Former presidential candidate Akere Muna has raised an alarm about corruption within Cameroon’s gold sector.
In a Facebook post, the renowned barrister and anti-corruption champion revealed significant discrepancies showing how money is being stolen through false declarations of mined materials.
Under the title “Impossible Arithmetic: The Systemic Plunder of Cameroon’s Resources from Gold to Oil,” he wrote that the staggering discrepancies in the gold trade between African nations and Dubai are not mere accounting errors, but the defining signature of a sophisticated system of state capture and institutionalized corruption.
Most of Cameroon’s gold is traded through Dubai, United Arab Emirates.
Akere’s figures show that the value declared in Cameroon is far less than the value declared in Dubai for imports originating from Cameroon.
“The core discrepancy is both simple and damning: the value of gold imports declared by Dubai from Cameroon is hundreds of times higher than the value of exports declared by Cameroonian authorities,” he stated.
The statistics
A 2019-2020 analysis reveals stark, undeniable evidence: Cameroon’s declared exports to the UAE: a paltry $0.8 million USD (≈480 million XAF); and the UAE’s (Dubai’s) declared imports from Cameroon: a massive $340 million USD (≈204 billion XAF).
To Akere, this represents a discrepancy factor of over 400—a figure so large it can only be explained by systematic, large-scale smuggling, under-invoicing, and the deliberate falsification of origin documents.
“This is not a leakage; it is a haemorrhage of national wealth, orchestrated by transnational criminal networks often operating with the complicity of corrupt officials,” he stated.
According to Akere, this alleged corruption mirrors that in the oil sector, where Glencore was indicted for bribing Cameroonian officials and buying the country’s oil at below-market prices.
“This ‘impossible arithmetic’ in the gold sector is a mirror image of the long-entrenched corruption within Cameroon’s oil industry, managed by the National Hydrocarbons Corporation (SNH) and refined at the beleaguered National Refining Company (Sonara),” he stated.
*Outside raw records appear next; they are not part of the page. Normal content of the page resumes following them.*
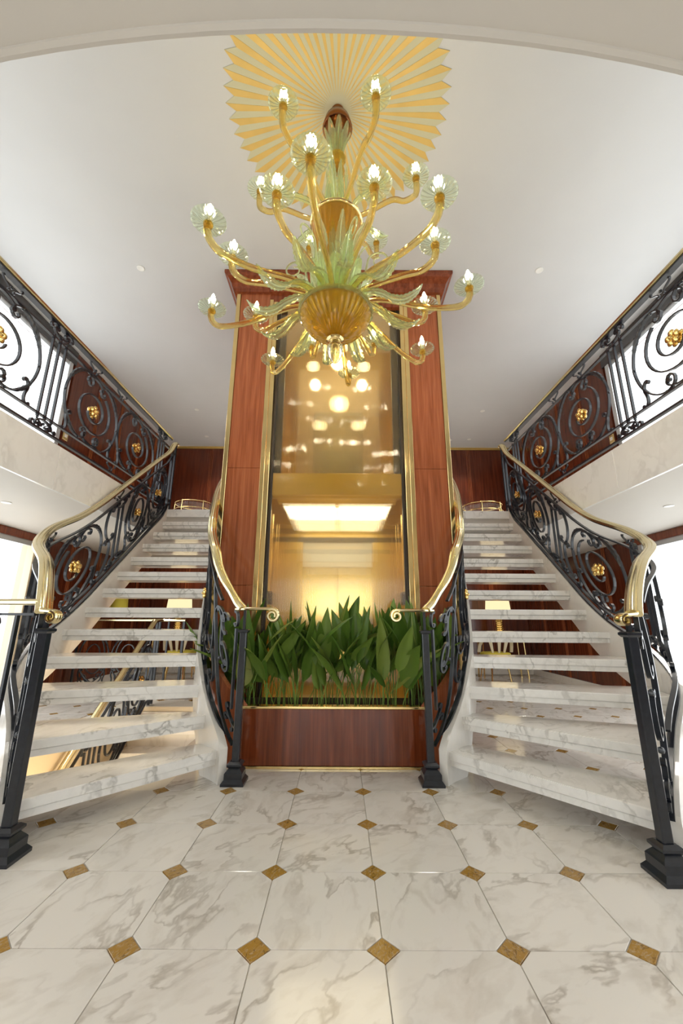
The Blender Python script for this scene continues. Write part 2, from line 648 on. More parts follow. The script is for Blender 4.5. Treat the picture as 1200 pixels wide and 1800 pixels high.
# walls: panelled mahogany with windows in the front half
def wood_panels(parent, plane, span, zs, at, sgn, w=0.62, gap=.006, strip=True):
    """boards of veneer; plane 'x' = wall at x=at facing -sgn; plane 'y' = wall at y=at facing -y"""
    a, b_ = span
    n = max(1, round((b_ - a) / w))
    for k in range(n):
        u0, u1 = a + (b_ - a) * k / n + gap, a + (b_ - a) * (k + 1) / n - gap
        if plane == 'x':
            xa, xb = sorted((at - sgn * .018, at))
            MB().bbox((xa, u0, zs[0]), (xb, u1, zs[1]), .002).build('panel', M['wood_wall'], parent)
        else:
            MB().bbox((u0, at - .018, zs[0]), (u1, at, zs[1]), .002).build('panel', M['wood_wall'], parent)
        if strip and k:
            for du in (-.03, .0, .03):
                u = a + (b_ - a) * k / n + du
                if plane == 'x':
                    xa, xb = sorted((at - sgn * .026, at))
                    MB().box((xa, u - .0035, zs[0]), (xb, u + .0035, zs[1])).build('inlay_strip', M['wood_lift'], parent)
                else:
                    MB().box((u - .0035, at - .026, zs[0]), (u + .0035, at, zs[1])).build('inlay_strip', M['wood_lift'], parent)


WY1 = 5.05   # far jamb of the windows
WINDOWS = 0
for s, side in ((-1, 'left'), (1, 'right')):
    xo, xi = s * (WX + .14), s * WX
    a, b_ = sorted((xo, xi))
    mb = MB()
    mb.box((a, WY1, -.2), (b_, BACK, CEIL))                 # solid far half
    mb.box((a, -2, 1.93), (b_, WY1, UP + .04))              # band between the two storeys
    mb.box((a, -2, 4.52), (b_, WY1, CEIL))                  # above the upper window
    mb.box((a, -2, -.2), (b_, WY1, .06))                    # sill
    mb.box((a, -2, -.2), (b_, -.2, CEIL))
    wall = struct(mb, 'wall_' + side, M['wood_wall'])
    wood_panels(wall, 'x', (WY1 + .05, BACK - .03), (.12, SOF - .004), xi, s)
    wood_panels(wall, 'x', (WY1 + .05, BACK - .03), (UP + .004, CEIL - .004), xi, s)
    xa, xb = sorted((xi - s * .03, xi))
    struct(MB().bbox((xa, WY1, 0), (xb, BACK, .115), .004), 'baseboard_' + side, M['stringer'])
    # header of dark lacquer above the upper window, brown header above the lower one
    MB().bbox((xa, -.2, 4.51), (xb, WY1 + .06, CEIL - .003), .003).build('header', M['dark_glass'], wall)
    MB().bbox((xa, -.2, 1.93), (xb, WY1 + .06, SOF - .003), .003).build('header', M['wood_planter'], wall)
    xa2, xb2 = sorted((xi - s * .02, xi + s * .145))
    for z0, z1 in ((UP + .004, 4.51), (0, 1.93)):
        WINDOWS += 1
        win = struct(MB().bbox((xa2, WY1 - (.03 if z0 < 1 and s < 0 else .06), z0), (xb2, WY1 + .012, z1), .004), 'window_%d' % WINDOWS, M['cream'] if z0 < 1 and s < 0 else M['alu'])
        fr = MB()
        xf = sorted((xi - s * .005, xi + s * .05))
        fr.box((xf[0], -.2, z1 - .06), (xf[1], WY1 - .06, z1))
        fr.box((xf[0], -.2, z0), (xf[1], WY1 - .06, z0 + .07))
        fr.build('window_frame', M['alu'], win)
        for k, y in enumerate((1.0, 2.3, 3.6)):
            MB().bbox((xf[0], y - .025, z0 + .07), (xf[1], y + .025, z1 - .06), .003).build('mullion', M['alu'], win)
        ys = [-.2, 1.0, 2.3, 3.6, WY1 - .06]
        for k in range(4):
            MB().box((xi + s * .02, ys[k] + .02, z0 + .06), (xi + s * .03, ys[k + 1] - .02, z1 - .05)).build('pane', M['pane'], win)

mb = MB().box((-WX - .14, BACK, -.2), (WX + .14, BACK + .12, CEIL))
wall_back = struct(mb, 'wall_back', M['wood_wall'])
wood_panels(wall_back, 'y', (-WX + .02, WX - .02), (.12, SOF - .004), BACK, 1, w=.7)
wood_panels(wall_back, 'y', (-WX + .02, WX - .02), (UP + .004, CEIL - .05), BACK, 1, w=.9)
struct(MB().bbox((-WX, BACK - .03, 0), (WX, BACK, .115), .004), 'baseboard_back', M['stringer'])
struct(MB().bbox((-WX, BACK - .04, CEIL - .05), (WX, BACK, CEIL), .004), 'trim_5', M['brass_soft'])

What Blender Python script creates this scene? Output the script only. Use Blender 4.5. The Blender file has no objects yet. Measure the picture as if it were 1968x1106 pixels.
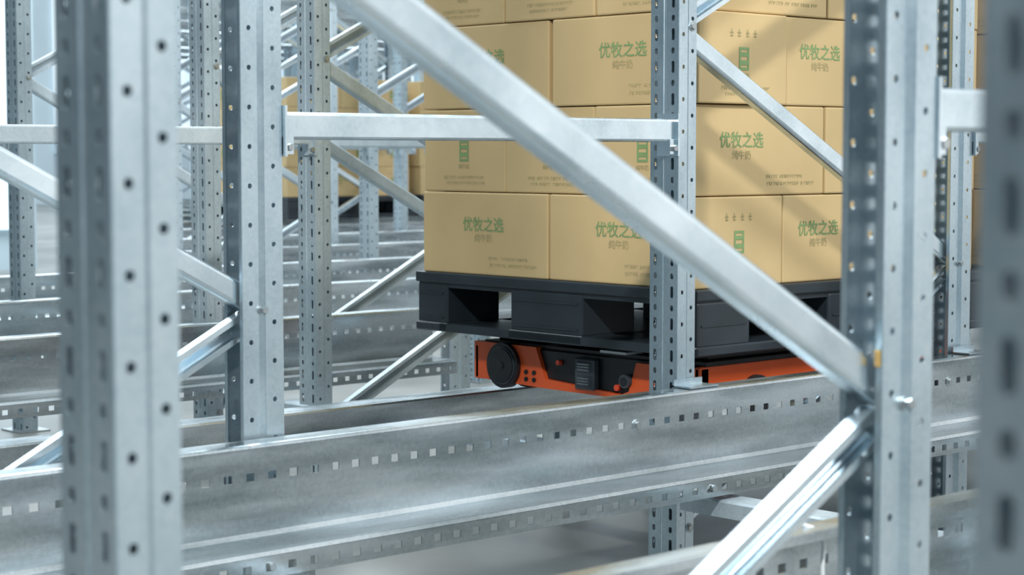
import bpy, bmesh, math, random
from mathutils import Vector, Matrix
random.seed(4)
S=bpy.context.scene
try: S.view_settings.view_transform='Standard'
except Exception: pass
COL=S.collection

# ---------------------------------------------------------------- materials
def new_mat(name):
    m=bpy.data.materials.new(name); m.use_nodes=True
    nt=m.node_tree; b=nt.nodes['Principled BSDF']; return m,nt,b
def ramp(nt,fac,stops):
    r=nt.nodes.new('ShaderNodeValToRGB'); cr=r.color_ramp
    while len(cr.elements)<len(stops): cr.elements.new(0.5)
    for e,(p,c) in zip(cr.elements,stops):
        e.position=p; e.color=(*c,1) if len(c)==3 else c
    nt.links.new(fac,r.inputs[0]); return r
def noise(nt,scale,detail=4,vec=None,stretch=None):
    tc=nt.nodes.new('ShaderNodeTexCoord'); n=nt.nodes.new('ShaderNodeTexNoise')
    n.inputs['Scale'].default_value=scale; n.inputs['Detail'].default_value=detail
    if stretch:
        mp=nt.nodes.new('ShaderNodeMapping'); mp.inputs['Scale'].default_value=stretch
        nt.links.new(tc.outputs['Object'],mp.inputs[0]); nt.links.new(mp.outputs[0],n.inputs['Vector'])
    else: nt.links.new(tc.outputs['Object'],n.inputs['Vector'])
    return n
def galv(name,lo,hi,rough=(0.32,0.5),stretch=(1,1,1),metal=0.85,scale=9):
    m,nt,b=new_mat(name)
    n=noise(nt,scale,6,stretch=stretch)
    r=ramp(nt,n.outputs[0],[(0.3,lo),(0.7,hi)])
    tc=nt.nodes.new('ShaderNodeTexCoord'); v=nt.nodes.new('ShaderNodeTexVoronoi'); v.inputs['Scale'].default_value=160
    nt.links.new(tc.outputs['Object'],v.inputs['Vector'])
    bw=nt.nodes.new('ShaderNodeRGBToBW'); nt.links.new(v.outputs['Color'],bw.inputs[0])
    mx=nt.nodes.new('ShaderNodeMix'); mx.data_type='RGBA'; mx.blend_type='OVERLAY'; mx.inputs[0].default_value=0.10
    nt.links.new(r.outputs[0],mx.inputs[6]); nt.links.new(bw.outputs[0],mx.inputs[7])
    nt.links.new(mx.outputs[2],b.inputs['Base Color'])
    n2=noise(nt,scale*2.3,5,stretch=stretch)
    mr=nt.nodes.new('ShaderNodeMapRange'); mr.inputs[1].default_value=.3; mr.inputs[2].default_value=.7
    mr.inputs[3].default_value=rough[0]; mr.inputs[4].default_value=rough[1]
    nt.links.new(n2.outputs[0],mr.inputs[0]); nt.links.new(mr.outputs[0],b.inputs['Roughness'])
    b.inputs['Metallic'].default_value=metal
    return m
M_POST=galv('galvanised_post',(.43,.53,.59),(.62,.73,.79),(.27,.40),(1,1,.35),.92)
M_BRACE=galv('galvanised_brace',(.56,.67,.73),(.78,.88,.94),(.18,.30),(1,1,1),.93)
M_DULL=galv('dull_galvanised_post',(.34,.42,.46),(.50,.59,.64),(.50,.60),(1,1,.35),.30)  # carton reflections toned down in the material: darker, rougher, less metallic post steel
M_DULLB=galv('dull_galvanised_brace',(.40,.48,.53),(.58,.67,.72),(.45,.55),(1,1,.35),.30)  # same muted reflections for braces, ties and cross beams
M_RAIL=galv('galvanised_rail',(.20,.245,.26),(.68,.75,.79),(.17,.40),(.3,1,2.2),.95,6)
def plain(name,col,rough=.5,metal=0,var=.12,scale=12,bump=0):
    m,nt,b=new_mat(name)
    n=noise(nt,scale,5)
    lo=tuple(c*(1-var) for c in col); hi=tuple(min(1,c*(1+var)) for c in col)
    r=ramp(nt,n.outputs[0],[(.3,lo),(.7,hi)]); nt.links.new(r.outputs[0],b.inputs['Base Color'])
    b.inputs['Roughness'].default_value=rough; b.inputs['Metallic'].default_value=metal
    if bump:
        bp=nt.nodes.new('ShaderNodeBump'); bp.inputs['Strength'].default_value=bump
        n3=noise(nt,scale*12,3); nt.links.new(n3.outputs[0],bp.inputs['Height']); nt.links.new(bp.outputs[0],b.inputs['Normal'])
    return m
M_BOX=plain('cardboard',(.59,.43,.215),.7,0,.08,3,.05)
M_GREEN=plain('green_ink',(.21,.32,.13),.7,0,.1,30)
M_GREY=plain('faded_ink',(.41,.34,.165),.7,0,.1,30)
M_PAL=plain('black_plastic',(.018,.026,.033),.42,0,.2,8,.04)
M_ORANGE=plain('orange_paint',(.72,.10,.02),.4,0,.06,8)
M_BLACK=plain('black_paint',(.008,.009,.011),.35,0,.2,10)
M_RUB=plain('rubber',(.012,.013,.016),.5,0,.2,20)
M_PANEL=plain('grey_panel',(.045,.058,.07),.35,0,.1,20)
M_BOLT=galv('zinc_bolt',(.35,.38,.40),(.50,.54,.55),(.3,.45),(1,1,1),.9)
M_WHITE=plain('white_plastic',(.6,.64,.66),.5,0,.04,8)
M_YEL=plain('yellow_tag',(.55,.33,.06),.5,0,.1,60)
M_RED=plain('red_lens',(.8,.08,.03),.3,0,.1,8)
m,nt,b=new_mat('concrete')
n=noise(nt,1.3,8); r=ramp(nt,n.outputs[0],[(.3,(.13,.135,.125)),(.52,(.21,.215,.205)),(.75,(.33,.34,.33))])
nt.links.new(r.outputs[0],b.inputs['Base Color']); b.inputs['Roughness'].default_value=.35
M_FLOOR=m
M_WALL=plain('wall_paint',(.52,.63,.70),.7,0,.10,.6)
m,nt,b=new_mat('window_glow'); b.inputs['Base Color'].default_value=(.6,.7,.8,1); M_WIN=m
n=noise(nt,.5,3,stretch=(1.6,1,.25)); r=ramp(nt,n.outputs[0],[(.35,(.30,.43,.50)),(.62,(.86,.98,1))])
nt.links.new(r.outputs[0],b.inputs['Emission Color']); b.inputs['Emission Strength'].default_value=.9

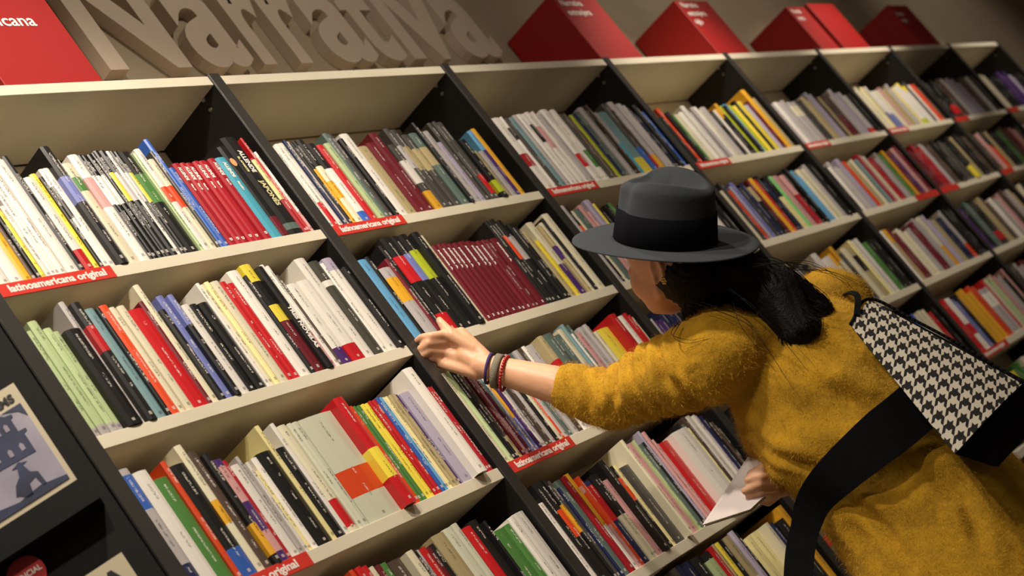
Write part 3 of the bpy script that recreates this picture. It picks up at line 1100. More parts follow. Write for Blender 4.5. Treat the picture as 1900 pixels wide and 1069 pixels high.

Cameroon’s Suspension from Extractive Industries Initiative
In 2021, Cameroon was suspended from the Extractive Industries Transparency Initiative (EITI) due to a lack of transparency in its mining sector. While the government has taken steps to be re-admitted, these allegations suggest some sectors are still struggling to meet transparency standards.
If Akere’s allegations are proven true, the Central African nation may be far from being readmitted.
“The parallel between the plunder of gold and the corruption in the oil sector is undeniable and ongoing,” Akere Muna said. “Whether it is Glencore and Vitol in the oil fields, unnamed traffickers in the gold mines, or the opaque SNH-CSTAR tandem in Kribi, the result is the same: a coordinated system that funnels Cameroon’s resource wealth away from its people.”